** Begin DATA FOR THIS TASK **
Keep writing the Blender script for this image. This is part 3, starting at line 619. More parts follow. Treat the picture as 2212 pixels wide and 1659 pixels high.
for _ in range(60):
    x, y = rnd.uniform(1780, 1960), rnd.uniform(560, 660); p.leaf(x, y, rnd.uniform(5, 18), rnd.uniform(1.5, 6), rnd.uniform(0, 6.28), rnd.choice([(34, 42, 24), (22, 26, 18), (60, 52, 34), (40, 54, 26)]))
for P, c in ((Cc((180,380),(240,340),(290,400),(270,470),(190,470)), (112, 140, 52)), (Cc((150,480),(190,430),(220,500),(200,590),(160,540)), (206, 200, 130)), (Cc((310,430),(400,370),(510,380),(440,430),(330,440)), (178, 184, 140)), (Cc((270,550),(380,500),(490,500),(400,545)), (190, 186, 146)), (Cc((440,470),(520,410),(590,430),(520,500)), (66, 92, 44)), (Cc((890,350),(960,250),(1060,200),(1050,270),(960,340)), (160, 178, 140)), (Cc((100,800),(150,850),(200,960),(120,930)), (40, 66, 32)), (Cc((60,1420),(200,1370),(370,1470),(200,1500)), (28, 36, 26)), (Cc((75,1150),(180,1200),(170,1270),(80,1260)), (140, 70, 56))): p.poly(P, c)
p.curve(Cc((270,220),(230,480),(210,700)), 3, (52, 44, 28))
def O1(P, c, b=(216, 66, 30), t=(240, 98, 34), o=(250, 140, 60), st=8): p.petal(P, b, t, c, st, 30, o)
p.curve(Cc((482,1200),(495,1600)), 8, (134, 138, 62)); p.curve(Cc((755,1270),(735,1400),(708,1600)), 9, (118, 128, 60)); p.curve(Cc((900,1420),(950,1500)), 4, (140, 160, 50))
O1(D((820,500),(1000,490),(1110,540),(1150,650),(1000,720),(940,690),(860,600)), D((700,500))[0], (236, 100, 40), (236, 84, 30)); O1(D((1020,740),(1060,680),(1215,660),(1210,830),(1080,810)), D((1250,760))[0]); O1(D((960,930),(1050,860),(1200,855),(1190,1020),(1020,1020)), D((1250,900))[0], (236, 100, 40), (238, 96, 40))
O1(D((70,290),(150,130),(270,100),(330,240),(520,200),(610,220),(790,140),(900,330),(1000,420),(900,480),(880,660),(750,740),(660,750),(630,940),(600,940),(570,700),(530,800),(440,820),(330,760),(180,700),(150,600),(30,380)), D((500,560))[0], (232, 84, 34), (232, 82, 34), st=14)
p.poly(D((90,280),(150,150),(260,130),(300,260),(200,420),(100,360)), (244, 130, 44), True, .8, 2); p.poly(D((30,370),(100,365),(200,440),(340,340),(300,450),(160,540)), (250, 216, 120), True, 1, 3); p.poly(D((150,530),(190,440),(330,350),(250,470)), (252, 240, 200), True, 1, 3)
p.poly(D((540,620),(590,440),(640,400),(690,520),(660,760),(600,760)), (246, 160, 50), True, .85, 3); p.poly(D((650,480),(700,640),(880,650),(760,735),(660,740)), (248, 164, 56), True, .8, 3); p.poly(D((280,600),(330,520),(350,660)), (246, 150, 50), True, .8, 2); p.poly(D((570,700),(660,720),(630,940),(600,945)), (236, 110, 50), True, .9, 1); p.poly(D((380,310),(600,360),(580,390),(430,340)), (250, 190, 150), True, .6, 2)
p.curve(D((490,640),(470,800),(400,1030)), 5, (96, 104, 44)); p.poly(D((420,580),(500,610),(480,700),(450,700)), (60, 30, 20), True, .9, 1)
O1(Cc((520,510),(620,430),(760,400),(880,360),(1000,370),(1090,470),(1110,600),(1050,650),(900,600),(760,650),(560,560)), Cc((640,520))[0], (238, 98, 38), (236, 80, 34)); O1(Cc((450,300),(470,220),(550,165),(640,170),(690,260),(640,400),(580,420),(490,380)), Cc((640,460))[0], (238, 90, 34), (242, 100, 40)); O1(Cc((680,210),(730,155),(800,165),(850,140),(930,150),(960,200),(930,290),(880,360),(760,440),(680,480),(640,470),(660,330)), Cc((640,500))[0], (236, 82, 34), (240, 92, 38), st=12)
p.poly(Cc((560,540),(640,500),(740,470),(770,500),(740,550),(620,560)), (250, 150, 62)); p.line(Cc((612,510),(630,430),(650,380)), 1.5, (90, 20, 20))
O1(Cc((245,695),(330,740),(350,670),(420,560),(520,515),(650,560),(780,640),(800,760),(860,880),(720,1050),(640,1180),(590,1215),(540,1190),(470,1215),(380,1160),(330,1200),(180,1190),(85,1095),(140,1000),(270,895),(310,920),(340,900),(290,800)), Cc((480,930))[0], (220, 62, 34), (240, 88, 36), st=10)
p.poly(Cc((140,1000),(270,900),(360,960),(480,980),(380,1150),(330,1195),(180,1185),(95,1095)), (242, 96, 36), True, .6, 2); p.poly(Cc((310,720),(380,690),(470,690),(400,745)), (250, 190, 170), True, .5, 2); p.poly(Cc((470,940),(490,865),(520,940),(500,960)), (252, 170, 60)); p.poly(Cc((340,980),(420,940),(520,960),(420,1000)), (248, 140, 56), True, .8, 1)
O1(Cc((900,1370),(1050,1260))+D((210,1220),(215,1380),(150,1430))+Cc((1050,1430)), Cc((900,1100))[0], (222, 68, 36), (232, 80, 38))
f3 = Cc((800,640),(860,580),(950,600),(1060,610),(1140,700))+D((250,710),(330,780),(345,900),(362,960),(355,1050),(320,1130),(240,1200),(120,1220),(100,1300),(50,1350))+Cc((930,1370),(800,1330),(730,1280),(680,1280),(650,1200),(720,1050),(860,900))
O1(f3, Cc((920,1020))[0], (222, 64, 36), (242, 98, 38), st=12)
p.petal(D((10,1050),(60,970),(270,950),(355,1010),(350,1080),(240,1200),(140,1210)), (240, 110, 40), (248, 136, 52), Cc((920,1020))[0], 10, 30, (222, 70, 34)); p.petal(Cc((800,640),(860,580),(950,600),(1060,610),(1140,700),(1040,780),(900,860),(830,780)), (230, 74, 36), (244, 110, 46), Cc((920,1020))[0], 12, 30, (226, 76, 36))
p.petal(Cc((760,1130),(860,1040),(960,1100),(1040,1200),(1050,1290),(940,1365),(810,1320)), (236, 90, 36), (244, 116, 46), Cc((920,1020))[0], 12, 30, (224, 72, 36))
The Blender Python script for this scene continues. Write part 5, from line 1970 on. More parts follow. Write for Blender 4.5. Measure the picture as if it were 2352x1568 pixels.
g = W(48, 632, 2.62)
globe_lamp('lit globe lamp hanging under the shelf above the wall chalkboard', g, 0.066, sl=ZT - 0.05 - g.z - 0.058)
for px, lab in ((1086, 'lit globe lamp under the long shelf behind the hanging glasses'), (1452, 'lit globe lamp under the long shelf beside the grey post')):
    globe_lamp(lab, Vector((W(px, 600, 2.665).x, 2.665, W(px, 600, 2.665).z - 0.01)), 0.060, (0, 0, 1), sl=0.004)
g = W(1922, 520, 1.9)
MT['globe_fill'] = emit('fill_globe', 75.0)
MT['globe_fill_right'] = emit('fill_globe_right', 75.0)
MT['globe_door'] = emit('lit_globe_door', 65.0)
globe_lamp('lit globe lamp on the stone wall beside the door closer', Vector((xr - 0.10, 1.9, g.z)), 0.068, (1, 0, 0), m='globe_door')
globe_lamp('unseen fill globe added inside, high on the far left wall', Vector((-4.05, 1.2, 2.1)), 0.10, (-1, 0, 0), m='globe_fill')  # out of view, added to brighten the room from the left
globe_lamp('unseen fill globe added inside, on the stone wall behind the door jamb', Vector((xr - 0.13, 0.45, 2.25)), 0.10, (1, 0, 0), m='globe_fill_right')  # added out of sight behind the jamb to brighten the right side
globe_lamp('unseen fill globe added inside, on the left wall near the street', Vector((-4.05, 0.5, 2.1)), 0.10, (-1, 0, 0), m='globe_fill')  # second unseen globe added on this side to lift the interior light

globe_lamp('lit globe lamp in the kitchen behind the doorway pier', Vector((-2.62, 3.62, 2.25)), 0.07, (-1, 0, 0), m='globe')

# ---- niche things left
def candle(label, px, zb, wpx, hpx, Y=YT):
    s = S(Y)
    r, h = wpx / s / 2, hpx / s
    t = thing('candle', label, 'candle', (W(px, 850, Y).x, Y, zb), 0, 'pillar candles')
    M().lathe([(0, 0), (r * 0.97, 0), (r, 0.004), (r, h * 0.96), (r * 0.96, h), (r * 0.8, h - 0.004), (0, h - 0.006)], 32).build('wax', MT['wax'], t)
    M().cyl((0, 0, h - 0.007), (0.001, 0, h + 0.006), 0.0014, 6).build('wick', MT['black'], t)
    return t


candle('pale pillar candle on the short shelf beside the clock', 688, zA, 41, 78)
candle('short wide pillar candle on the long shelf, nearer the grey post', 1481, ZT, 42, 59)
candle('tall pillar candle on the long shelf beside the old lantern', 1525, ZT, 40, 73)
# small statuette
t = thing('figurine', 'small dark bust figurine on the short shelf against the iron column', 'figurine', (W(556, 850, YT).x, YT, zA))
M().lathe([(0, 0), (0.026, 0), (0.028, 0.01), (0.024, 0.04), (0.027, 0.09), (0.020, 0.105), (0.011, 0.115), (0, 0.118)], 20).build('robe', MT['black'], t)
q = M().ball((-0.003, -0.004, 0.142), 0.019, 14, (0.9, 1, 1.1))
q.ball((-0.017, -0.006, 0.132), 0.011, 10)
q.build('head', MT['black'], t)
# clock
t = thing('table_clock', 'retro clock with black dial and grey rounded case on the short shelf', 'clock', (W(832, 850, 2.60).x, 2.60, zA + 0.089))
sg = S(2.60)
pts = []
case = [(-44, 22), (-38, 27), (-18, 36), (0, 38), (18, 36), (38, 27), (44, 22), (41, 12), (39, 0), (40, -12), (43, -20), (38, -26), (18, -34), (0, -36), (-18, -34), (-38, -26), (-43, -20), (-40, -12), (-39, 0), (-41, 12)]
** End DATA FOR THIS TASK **
### WHAT IS REQUIRED
Reproduce each line of the material containing the word "picture".

### RESPONSE
Keep writing the Blender script for this image. This is part 3, starting at line 619. More parts follow. Treat the picture as 2212 pixels wide and 1659 pixels high.
The Blender Python script for this scene continues. Write part 5, from line 1970 on. More parts follow. Write for Blender 4.5. Measure the picture as if it were 2352x1568 pixels.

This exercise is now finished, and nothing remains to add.